# DATASET CONTENT
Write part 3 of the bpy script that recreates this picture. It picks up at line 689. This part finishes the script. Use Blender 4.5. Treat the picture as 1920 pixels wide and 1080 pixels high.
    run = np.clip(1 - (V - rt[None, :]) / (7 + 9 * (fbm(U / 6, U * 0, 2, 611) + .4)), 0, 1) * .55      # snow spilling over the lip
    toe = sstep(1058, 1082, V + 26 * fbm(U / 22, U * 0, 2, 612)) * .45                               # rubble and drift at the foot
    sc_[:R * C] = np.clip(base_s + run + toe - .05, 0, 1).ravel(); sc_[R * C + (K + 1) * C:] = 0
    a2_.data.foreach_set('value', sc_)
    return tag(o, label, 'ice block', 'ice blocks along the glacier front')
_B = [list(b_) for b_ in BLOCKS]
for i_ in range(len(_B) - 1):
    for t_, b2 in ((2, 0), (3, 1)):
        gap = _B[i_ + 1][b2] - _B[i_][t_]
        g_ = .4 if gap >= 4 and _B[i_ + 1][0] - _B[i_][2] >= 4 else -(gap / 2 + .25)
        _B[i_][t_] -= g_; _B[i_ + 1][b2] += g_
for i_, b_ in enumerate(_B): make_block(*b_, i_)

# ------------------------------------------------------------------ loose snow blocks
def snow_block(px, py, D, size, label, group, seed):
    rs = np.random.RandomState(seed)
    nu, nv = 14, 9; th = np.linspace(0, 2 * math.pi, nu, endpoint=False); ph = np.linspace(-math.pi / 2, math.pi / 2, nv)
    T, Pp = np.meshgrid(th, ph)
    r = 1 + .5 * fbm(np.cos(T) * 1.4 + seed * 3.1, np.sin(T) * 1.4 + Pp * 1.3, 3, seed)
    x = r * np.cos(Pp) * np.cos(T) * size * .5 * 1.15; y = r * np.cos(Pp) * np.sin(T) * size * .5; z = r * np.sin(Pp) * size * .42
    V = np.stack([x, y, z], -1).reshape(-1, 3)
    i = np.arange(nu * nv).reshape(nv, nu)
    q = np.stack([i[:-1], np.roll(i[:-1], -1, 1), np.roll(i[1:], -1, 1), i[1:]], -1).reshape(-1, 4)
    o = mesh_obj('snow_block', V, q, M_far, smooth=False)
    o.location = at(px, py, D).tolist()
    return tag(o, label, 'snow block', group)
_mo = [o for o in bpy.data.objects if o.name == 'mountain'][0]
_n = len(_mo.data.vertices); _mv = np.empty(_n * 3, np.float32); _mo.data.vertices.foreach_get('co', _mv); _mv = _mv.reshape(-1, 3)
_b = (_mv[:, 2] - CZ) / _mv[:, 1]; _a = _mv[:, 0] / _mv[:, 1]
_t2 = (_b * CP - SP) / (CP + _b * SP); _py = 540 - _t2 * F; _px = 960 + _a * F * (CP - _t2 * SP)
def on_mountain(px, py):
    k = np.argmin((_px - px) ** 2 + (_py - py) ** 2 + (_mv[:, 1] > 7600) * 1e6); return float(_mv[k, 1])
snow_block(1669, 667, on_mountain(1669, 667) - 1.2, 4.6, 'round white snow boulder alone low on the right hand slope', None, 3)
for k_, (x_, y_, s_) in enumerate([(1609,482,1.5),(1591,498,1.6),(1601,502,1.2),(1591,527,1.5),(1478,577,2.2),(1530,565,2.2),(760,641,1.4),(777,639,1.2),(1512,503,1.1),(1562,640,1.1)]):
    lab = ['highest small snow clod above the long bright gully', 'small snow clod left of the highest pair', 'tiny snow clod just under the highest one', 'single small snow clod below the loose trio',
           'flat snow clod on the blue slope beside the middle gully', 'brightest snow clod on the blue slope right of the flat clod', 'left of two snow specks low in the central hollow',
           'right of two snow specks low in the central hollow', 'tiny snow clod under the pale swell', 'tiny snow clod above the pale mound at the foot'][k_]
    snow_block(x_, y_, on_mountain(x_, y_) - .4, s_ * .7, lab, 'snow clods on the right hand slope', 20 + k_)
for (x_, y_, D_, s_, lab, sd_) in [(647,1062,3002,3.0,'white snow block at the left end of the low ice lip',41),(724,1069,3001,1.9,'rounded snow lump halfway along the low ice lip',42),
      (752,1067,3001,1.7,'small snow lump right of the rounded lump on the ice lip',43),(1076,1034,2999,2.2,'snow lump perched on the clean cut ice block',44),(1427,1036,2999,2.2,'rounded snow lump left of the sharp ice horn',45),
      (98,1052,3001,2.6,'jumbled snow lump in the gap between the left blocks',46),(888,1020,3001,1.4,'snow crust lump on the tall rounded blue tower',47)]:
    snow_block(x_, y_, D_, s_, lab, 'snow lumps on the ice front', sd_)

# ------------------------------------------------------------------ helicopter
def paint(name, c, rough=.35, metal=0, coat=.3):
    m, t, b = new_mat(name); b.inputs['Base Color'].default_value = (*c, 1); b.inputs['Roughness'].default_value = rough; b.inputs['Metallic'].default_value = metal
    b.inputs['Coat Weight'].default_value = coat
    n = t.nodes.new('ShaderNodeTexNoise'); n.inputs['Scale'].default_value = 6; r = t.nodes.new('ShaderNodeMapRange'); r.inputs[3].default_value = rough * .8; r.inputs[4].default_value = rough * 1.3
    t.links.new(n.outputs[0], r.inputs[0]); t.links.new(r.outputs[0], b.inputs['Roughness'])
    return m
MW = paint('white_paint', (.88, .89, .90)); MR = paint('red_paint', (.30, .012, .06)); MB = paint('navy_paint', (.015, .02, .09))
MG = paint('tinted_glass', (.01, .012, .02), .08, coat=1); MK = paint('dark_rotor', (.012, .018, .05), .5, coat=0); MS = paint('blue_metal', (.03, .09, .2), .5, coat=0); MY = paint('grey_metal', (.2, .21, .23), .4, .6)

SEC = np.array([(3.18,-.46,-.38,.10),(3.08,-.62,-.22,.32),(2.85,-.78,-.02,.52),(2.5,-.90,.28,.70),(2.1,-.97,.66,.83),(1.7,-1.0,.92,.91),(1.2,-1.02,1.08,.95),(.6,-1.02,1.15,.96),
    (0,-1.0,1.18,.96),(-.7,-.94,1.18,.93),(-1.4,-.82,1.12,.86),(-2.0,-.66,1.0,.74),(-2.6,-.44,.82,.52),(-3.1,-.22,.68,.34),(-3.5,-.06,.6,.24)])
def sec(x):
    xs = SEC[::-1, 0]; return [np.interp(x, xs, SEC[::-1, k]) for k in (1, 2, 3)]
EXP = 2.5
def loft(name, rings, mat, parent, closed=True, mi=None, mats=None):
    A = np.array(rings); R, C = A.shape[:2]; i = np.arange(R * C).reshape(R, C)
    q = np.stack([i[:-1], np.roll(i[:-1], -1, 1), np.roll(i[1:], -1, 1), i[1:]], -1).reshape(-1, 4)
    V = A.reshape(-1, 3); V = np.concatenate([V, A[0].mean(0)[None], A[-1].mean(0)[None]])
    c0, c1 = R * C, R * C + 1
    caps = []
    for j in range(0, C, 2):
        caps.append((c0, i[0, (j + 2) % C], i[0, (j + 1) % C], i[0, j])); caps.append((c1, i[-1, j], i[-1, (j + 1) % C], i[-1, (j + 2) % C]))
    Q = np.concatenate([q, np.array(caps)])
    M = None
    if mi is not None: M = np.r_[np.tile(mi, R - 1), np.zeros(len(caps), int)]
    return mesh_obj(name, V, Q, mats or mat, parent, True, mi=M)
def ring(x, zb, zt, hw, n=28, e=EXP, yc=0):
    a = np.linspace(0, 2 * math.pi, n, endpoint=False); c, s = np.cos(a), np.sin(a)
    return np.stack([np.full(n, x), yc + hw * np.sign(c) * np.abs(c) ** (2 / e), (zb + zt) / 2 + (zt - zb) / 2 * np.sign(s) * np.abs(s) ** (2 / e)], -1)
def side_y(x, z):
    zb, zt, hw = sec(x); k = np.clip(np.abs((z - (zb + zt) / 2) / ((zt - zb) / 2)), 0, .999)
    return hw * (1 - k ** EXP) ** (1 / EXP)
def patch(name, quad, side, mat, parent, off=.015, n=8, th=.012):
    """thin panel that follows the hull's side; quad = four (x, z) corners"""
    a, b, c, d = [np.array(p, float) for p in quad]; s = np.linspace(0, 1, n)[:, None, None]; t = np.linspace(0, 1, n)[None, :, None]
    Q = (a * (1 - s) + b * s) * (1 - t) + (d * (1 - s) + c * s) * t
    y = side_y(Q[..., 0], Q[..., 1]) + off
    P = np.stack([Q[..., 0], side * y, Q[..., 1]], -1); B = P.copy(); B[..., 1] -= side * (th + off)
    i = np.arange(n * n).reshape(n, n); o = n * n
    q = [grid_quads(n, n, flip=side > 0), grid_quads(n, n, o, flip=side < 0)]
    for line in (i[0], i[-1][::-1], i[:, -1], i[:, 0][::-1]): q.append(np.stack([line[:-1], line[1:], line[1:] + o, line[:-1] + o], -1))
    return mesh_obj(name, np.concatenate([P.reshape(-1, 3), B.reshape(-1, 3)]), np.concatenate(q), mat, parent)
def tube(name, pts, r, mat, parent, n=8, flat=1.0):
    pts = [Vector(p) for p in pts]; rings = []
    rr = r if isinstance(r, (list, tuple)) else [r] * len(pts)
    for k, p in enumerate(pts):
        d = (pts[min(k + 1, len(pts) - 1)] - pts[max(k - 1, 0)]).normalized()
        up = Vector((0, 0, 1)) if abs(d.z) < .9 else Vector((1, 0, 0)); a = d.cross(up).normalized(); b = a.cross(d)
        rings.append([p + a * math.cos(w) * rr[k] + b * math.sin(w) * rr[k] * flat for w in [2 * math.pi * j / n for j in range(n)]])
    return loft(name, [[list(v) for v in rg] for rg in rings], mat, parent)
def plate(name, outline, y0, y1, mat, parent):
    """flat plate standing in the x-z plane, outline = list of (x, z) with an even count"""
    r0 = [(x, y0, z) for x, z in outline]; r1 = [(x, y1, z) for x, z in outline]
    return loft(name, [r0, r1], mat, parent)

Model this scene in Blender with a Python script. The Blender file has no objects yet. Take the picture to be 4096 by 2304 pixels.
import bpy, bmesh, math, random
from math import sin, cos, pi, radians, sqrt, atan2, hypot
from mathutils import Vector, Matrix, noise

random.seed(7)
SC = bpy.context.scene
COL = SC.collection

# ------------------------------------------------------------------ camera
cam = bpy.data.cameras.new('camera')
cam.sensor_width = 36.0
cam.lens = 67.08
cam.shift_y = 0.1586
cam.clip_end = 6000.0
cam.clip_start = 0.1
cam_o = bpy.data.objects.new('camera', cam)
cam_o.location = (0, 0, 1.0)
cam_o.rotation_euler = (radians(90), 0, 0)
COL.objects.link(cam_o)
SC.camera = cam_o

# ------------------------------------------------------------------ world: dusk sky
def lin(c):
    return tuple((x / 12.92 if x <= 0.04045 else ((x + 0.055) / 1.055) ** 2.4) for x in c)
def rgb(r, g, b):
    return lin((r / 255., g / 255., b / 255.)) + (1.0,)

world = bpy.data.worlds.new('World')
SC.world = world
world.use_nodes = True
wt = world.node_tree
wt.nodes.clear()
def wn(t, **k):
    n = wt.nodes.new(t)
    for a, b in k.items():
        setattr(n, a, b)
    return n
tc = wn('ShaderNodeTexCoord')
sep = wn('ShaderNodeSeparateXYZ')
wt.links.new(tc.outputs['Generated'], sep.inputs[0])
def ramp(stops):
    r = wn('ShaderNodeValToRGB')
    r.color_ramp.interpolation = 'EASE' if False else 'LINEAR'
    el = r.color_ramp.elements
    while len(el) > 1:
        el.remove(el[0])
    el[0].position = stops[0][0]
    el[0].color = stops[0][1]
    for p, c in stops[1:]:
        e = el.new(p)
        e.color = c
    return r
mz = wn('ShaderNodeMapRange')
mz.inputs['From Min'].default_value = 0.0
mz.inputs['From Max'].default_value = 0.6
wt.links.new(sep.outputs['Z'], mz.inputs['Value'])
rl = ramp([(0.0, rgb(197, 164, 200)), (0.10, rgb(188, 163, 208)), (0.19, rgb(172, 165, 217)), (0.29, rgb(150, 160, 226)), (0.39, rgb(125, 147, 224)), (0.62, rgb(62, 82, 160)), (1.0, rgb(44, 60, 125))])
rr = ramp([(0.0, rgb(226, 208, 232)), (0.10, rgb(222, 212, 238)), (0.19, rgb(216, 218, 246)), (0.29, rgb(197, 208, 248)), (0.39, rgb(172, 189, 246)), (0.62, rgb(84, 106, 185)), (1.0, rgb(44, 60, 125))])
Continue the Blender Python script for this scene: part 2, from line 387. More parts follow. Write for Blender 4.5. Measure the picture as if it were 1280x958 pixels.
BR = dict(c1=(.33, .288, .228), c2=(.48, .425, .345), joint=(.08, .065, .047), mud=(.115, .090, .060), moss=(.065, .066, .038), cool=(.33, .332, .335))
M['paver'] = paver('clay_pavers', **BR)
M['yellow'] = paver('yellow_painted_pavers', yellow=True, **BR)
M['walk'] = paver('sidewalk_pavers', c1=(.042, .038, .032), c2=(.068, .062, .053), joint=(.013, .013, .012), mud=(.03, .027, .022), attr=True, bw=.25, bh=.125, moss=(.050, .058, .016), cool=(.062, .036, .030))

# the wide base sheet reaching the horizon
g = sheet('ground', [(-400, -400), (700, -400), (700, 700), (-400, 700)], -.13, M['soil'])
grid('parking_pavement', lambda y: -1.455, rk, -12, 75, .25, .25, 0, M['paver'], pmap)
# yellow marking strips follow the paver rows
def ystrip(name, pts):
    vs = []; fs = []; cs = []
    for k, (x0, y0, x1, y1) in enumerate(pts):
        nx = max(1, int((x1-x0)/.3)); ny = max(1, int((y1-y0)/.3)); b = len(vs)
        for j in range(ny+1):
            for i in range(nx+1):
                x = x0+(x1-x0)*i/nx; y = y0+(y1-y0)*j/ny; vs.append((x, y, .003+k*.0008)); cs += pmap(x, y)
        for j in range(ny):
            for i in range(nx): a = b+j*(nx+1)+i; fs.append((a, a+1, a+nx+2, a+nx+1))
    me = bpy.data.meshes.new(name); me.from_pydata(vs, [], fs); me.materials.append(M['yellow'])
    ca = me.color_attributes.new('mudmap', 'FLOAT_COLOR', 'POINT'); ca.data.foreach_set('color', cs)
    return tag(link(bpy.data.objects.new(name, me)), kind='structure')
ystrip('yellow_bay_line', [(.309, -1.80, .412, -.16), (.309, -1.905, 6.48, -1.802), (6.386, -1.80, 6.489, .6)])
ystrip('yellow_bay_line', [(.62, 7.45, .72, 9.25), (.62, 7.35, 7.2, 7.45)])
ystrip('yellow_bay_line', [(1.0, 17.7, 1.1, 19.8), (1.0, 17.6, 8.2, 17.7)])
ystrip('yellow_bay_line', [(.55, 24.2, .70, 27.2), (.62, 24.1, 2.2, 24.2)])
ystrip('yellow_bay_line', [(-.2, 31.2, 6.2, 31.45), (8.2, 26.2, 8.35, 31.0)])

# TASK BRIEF
Print only the run of lines that begins with the line containing "M['paver'] = paver('clay_pavers', **BR)" and ends with the line containing "cool=(.062, .036, .030))", both included, exactly as they read.

# THE SOLUTION
M['paver'] = paver('clay_pavers', **BR)
M['yellow'] = paver('yellow_painted_pavers', yellow=True, **BR)
M['walk'] = paver('sidewalk_pavers', c1=(.042, .038, .032), c2=(.068, .062, .053), joint=(.013, .013, .012), mud=(.03, .027, .022), attr=True, bw=.25, bh=.125, moss=(.050, .058, .016), cool=(.062, .036, .030))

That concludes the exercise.